List each line of the data that holds the string "Python", please.

# Rows from a 3D scene dataset
■ ■ ■

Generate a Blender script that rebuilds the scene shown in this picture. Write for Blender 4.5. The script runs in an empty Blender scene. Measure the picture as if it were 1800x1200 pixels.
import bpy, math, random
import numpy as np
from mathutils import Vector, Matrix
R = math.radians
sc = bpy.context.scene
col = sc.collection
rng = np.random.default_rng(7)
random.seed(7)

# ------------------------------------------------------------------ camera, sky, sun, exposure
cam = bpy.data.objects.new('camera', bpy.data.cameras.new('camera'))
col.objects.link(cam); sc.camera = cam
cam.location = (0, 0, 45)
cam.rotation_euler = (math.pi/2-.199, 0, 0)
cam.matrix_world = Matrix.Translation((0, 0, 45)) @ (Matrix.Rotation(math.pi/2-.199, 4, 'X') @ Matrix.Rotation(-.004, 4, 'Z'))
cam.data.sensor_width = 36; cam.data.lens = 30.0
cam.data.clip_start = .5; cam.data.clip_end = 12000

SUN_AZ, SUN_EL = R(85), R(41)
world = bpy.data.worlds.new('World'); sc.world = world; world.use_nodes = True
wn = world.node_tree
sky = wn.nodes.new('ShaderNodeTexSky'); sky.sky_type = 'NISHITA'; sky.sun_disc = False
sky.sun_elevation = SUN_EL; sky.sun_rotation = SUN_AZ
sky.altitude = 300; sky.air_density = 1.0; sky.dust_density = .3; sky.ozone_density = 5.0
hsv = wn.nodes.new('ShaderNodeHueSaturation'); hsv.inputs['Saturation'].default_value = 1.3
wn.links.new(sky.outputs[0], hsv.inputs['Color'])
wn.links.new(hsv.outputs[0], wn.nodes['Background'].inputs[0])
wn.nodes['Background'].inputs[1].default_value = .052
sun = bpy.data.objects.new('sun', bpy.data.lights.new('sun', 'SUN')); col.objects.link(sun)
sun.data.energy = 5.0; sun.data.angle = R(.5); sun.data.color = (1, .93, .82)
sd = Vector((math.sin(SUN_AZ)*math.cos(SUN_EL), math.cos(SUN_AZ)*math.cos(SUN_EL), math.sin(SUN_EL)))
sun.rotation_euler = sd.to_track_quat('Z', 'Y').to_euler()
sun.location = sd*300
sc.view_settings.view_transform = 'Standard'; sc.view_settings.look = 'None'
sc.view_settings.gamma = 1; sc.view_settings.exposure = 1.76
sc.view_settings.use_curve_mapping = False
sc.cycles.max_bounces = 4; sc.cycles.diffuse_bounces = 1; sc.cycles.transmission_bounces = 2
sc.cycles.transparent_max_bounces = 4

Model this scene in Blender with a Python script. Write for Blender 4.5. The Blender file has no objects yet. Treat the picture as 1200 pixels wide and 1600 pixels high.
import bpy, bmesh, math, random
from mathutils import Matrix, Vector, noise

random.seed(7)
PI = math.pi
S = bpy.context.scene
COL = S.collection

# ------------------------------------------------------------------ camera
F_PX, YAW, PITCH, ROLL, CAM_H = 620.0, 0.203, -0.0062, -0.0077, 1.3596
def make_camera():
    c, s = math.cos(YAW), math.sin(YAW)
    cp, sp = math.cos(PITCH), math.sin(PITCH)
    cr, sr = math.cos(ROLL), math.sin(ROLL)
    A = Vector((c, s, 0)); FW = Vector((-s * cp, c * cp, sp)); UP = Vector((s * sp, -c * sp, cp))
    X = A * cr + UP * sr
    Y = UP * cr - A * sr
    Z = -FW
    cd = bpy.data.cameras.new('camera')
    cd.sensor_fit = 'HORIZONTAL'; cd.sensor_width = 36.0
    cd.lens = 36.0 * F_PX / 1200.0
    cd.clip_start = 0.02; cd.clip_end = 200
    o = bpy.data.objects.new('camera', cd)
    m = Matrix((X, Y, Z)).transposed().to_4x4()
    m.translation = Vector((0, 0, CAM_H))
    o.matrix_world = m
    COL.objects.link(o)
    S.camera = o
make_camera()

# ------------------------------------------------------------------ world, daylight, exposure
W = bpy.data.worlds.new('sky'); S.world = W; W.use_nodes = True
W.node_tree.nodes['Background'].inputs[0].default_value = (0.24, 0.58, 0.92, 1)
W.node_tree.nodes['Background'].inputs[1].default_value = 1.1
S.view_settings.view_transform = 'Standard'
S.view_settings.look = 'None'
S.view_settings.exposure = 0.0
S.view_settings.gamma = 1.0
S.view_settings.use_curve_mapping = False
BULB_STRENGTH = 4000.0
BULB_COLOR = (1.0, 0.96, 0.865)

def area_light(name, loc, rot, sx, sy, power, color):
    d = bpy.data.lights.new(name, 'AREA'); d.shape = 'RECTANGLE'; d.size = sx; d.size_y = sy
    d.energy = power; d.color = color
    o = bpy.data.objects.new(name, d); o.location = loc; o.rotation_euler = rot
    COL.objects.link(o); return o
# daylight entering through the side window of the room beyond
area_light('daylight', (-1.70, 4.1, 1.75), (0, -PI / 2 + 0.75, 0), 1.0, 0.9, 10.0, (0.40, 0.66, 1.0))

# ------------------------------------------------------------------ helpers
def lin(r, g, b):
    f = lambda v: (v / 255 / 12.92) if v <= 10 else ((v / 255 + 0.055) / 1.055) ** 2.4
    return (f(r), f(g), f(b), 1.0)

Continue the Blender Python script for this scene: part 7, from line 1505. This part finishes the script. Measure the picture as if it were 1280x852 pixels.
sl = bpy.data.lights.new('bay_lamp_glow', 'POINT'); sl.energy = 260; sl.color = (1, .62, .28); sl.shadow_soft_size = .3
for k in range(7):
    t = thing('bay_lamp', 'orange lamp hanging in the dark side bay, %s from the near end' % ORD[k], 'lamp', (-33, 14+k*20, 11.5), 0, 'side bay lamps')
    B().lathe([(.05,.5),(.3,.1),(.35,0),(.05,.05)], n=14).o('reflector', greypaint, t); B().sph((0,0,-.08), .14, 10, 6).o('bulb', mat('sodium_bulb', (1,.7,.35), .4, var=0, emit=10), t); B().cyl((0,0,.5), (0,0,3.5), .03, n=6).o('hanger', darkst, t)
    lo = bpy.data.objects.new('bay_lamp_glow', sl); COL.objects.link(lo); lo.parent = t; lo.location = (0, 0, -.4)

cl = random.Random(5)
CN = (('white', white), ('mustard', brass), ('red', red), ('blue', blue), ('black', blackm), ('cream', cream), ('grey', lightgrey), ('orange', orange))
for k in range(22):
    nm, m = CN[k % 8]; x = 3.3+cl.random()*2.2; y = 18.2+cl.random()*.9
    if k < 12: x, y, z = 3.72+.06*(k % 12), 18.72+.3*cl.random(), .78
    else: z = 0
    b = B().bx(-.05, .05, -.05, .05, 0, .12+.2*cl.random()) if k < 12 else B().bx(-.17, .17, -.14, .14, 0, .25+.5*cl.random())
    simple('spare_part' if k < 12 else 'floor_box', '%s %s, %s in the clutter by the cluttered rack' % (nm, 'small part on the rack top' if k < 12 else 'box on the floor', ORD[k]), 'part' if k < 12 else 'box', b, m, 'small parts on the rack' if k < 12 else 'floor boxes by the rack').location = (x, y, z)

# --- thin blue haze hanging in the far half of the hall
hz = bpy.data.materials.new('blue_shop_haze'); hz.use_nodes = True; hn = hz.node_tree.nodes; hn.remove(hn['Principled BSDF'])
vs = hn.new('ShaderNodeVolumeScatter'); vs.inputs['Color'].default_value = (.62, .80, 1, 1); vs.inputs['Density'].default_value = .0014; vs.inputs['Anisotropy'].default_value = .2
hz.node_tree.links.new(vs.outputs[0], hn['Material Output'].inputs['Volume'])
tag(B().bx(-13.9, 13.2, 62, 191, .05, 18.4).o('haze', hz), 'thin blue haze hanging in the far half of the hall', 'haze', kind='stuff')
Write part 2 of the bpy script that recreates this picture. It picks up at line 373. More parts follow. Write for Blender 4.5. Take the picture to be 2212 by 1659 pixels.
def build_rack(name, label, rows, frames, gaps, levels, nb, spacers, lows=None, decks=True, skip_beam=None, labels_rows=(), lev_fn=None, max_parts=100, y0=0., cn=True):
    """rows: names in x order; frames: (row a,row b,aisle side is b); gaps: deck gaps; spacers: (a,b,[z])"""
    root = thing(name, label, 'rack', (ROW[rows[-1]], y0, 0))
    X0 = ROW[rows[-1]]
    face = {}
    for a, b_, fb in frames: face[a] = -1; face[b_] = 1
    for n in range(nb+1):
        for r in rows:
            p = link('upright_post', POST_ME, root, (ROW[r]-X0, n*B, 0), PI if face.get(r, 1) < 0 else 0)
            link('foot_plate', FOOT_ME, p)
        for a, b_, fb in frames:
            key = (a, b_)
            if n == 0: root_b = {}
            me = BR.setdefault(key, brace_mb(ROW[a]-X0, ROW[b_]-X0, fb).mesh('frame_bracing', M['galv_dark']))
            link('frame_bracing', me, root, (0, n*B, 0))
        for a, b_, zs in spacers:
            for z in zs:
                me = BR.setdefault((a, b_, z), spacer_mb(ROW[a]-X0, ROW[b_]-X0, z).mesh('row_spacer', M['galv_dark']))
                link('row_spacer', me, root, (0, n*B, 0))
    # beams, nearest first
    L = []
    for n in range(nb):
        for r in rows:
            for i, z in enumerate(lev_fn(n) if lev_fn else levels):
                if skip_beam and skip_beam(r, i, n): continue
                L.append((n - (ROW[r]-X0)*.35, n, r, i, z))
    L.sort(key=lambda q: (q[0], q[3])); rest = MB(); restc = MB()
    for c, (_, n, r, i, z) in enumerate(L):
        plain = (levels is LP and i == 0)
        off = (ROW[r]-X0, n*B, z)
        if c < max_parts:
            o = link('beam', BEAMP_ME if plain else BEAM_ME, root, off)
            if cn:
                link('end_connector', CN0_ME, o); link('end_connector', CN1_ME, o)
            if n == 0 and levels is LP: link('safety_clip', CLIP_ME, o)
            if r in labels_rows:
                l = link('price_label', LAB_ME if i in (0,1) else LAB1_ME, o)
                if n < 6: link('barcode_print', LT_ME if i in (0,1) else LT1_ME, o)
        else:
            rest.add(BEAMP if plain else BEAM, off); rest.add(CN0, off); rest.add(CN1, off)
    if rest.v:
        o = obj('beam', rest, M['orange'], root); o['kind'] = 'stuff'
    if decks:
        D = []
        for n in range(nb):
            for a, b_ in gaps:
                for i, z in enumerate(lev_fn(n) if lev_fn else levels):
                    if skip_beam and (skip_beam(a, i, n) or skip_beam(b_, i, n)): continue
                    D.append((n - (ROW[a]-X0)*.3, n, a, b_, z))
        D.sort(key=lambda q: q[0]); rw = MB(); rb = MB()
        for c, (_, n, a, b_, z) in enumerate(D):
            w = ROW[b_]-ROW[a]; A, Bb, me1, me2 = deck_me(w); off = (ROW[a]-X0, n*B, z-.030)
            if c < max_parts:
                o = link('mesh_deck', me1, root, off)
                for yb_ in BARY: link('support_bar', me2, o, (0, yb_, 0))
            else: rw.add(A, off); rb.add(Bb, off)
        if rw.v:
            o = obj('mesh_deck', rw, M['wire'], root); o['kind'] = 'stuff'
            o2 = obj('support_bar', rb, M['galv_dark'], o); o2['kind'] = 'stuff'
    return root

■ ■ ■

# Result below
Model this scene in Blender with a Python script. Write for Blender 4.5. The Blender file has no objects yet. Treat the picture as 1200 pixels wide and 1600 pixels high.
Continue the Blender Python script for this scene: part 7, from line 1505. This part finishes the script. Measure the picture as if it were 1280x852 pixels.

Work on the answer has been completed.